De même que spécifiquement l’oiseau est plus lourd que l’air dans lequel il se meut, ainsi l’homme doit exiger de l’air son point d’appui.

Pour commander à l’air, au lieu de lui servir de jouet, il faut s’appuyer sur l’air, et non plus servir d’appui à l’air.

En locomotion aérienne comme ailleurs, on ne s’appuie que sur ce qui résiste.

L’air nous fournit amplement cette résistance, l’air qui renverse les murailles, déracine les arbres centenaires fait remonter par le navire les plus impétueux courants.

De par le bon sens des choses, — car les choses ont leur bon sens, — de par la législation physique, non moins positive que la légalité morale, toute la puissance de l’air, irrésistible hier quand nous, ne pouvions que fuir devant lui, toute cette puissance s’anéantit devant la double loi de la dynamique et de la pondération des corps, et, de par cette loi, c’est dans notre main qu’elle va passer.

C’est au tour de l’air de céder devant l’homme ; c’est à l’homme d’étreindre et de soumettre cette rébellion insolente et anormale qui se rit depuis tant d’années de tant de vains efforts.
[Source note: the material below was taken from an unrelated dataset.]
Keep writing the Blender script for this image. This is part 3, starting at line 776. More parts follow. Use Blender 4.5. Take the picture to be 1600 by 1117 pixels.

Nous allons à son tour le faire servir en esclave, comme l’eau à qui nous imposons le navire, comme la terre que nous pressons de la roue.

Nous n’annonçons point une loi nouvelle : cette loi était édictée dès 1768, c’est-à-dire quinze ans avant l’ascension de la première Montgolfière, quand l’ingénieur Paucton prédisait à l’hélice son rôle futur dans la navigation aérienne.

  1. On verra dans la dernière partie de cet ouvrage que des expériences récentes ont démontré l’inanité de ces raisonnements.